Maclean, wanting to work with vinifera vines, then moved to Napa Valley where he had a contract to develop a vineyard and was bemused to discover the widespread use of the AXR rootstock. Drawing on his own experience and research that had been published in France, Maclean sought to dissuade his new colleagues in California from using AXR because it was susceptible to phylloxera. Those warnings fell on deaf ears, however, and Maclean instead focused on building his own rootstock business that he founded in 1981 with Frank Emmolo.
Emmolo recalled the partnership began when Maclean needed help digging out his first nursery. “He was like a brother and we got along real well,” Emmolo said. “Galo was a hard-working man. He was a good partner. Ihad a lot of respect for him. I learned a lot from Galo because he always had different and good ideas. We always remained as good friends. I will miss him.”
After working with Emmolo for nearly a decade the two parted amicably and Maclean established his own rootstock nursery. The company was supplied from a mother-block vineyard that he had planted in 1984 on a property off of Cuttings Wharf Road in Carneros where he also lived with his wife and family. Francoise Maclean also stayed active in the wine industry while raising a family, working as the lab supervisor at Robert Mondavi Winery and then Opus One where she often had to act as translator between American and French executives and winemakers.
The Maclean’s rootstock nursery soon grew to encompass another vineyard property in Vacaville, Calif., and Maclean would go on to supply grafted vines and well-rooted rootstocks to vineyard and winery clients in Napa, Sonoma, Lake, Monterey, Santa Clara, San Luis Obispo counties and other parts of California and Chile.

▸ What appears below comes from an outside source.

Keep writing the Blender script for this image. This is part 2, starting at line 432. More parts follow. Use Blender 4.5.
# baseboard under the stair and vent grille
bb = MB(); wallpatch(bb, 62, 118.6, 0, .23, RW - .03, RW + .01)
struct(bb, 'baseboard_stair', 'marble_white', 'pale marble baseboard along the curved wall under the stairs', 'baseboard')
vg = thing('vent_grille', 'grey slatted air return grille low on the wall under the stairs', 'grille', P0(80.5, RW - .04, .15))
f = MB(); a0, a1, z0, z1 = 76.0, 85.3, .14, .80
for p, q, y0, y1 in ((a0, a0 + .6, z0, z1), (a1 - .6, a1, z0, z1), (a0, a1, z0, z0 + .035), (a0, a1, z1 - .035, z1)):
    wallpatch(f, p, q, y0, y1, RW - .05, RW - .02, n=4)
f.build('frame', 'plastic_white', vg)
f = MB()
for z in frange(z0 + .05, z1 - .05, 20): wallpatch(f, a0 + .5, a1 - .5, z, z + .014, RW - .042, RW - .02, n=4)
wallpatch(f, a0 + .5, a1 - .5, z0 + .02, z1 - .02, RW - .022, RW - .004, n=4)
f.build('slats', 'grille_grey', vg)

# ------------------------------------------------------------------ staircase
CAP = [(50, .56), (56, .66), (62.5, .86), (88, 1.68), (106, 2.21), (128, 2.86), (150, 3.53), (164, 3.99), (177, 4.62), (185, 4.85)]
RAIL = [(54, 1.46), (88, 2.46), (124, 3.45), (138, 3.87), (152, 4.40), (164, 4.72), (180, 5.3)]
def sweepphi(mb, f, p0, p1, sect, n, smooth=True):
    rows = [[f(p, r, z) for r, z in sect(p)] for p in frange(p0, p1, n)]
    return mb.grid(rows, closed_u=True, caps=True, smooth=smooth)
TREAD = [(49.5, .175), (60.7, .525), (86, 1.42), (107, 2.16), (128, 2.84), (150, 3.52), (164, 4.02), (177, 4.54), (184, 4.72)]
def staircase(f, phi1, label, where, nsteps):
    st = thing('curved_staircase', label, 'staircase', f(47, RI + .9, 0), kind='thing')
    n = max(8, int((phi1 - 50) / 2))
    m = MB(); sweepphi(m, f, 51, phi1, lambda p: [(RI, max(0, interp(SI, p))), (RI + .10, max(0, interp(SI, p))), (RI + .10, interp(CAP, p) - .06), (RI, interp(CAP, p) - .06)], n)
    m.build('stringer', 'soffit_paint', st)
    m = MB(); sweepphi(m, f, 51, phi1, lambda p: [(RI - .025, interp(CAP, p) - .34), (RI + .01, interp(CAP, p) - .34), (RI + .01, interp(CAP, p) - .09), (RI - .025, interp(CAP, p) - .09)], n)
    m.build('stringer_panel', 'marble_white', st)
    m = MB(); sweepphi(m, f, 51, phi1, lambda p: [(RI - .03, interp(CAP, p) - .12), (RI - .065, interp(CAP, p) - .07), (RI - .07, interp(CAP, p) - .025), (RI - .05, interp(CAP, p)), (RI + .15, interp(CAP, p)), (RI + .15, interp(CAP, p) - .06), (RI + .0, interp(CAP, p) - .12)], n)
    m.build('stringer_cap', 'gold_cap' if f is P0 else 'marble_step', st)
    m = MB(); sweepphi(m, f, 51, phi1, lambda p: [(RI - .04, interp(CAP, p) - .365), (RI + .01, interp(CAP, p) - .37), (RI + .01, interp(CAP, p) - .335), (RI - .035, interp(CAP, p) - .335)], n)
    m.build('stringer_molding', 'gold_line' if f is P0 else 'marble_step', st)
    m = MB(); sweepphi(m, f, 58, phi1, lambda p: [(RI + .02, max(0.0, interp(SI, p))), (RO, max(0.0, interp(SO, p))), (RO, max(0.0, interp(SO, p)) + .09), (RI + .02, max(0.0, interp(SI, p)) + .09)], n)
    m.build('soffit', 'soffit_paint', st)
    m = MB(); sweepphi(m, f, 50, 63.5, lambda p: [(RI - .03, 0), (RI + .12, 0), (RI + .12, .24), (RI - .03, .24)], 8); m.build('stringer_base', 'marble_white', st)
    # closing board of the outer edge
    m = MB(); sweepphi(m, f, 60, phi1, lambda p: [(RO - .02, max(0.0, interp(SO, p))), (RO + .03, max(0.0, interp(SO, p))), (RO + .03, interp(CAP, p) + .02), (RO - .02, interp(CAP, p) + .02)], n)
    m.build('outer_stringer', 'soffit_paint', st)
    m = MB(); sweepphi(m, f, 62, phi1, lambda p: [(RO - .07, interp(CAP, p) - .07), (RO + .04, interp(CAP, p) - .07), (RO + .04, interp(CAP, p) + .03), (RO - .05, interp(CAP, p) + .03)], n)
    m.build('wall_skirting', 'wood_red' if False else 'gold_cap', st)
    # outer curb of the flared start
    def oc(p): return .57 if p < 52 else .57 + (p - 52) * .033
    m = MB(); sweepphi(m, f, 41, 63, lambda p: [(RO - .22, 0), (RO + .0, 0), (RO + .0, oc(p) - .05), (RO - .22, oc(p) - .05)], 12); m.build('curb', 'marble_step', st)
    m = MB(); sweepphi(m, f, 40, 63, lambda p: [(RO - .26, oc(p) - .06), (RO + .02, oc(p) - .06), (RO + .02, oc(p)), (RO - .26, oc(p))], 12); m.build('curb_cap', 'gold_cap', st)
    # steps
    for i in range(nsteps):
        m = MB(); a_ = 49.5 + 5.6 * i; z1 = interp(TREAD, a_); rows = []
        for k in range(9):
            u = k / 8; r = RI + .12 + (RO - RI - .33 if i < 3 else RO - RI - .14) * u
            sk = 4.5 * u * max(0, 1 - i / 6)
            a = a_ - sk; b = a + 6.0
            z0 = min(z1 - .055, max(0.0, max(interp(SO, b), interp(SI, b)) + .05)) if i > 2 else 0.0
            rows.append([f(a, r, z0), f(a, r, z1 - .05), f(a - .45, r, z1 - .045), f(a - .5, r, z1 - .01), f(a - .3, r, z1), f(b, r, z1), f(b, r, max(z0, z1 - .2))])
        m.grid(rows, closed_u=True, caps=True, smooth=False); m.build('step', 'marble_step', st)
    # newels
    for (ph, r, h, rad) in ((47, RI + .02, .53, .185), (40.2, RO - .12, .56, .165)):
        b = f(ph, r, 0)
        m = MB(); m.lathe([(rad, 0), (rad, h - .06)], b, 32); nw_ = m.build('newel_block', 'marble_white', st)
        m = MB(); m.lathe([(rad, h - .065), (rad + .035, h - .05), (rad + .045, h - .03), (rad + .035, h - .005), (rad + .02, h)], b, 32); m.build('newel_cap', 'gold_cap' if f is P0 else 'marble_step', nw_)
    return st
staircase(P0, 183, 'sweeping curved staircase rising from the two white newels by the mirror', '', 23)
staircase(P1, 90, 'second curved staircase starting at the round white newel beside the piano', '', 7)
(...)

Maclean was often quoted in Wines & Vines and was the subject of an article published in 1987 and a longer piece on Maclean was featured on the cover of the December 1994 issue of the magazine.
In 1989, after a year of intensive research California’s official “Phylloxera Task Force” declared that AXR was not resistant to phylloxera and issued an advisory that growers discontinue their use of the roostock. Following the announcement, Maclean ruefully said to his wife “It’s about time, better late than never.”
Maclean had strong opinions on matching the right rootstock to variety and terroir, as well as the boundaries of appellations and general viticulture and winemaking. These opinions often ran counter to the marketing efforts and conventional thinking in the industry at the time.
Ahead of the times in his advocacy of balanced viticulture, Maclean was an early and vocal critic of too vigorous canopies that he said did not indicate healthier vines or produce better wines. Maclean even put a bumper sticker on his compact Toyota truck that read: “Small vines make better wines.”
At the age of 77, Maclean retired and sold the Vacaville property to the French rootstock firm Mercier. After spending a portion of their retirement in Monterey County, the Macleans returned to their Carneros property in 2015.
Maclean is survived by his wife of 57 years Francoise as well as his daughter Isabelle; daughter Cecile; son Ian and his wife Jerilyn Maclean; daughter Christine and her husband Andrew Adams and six grandchildren.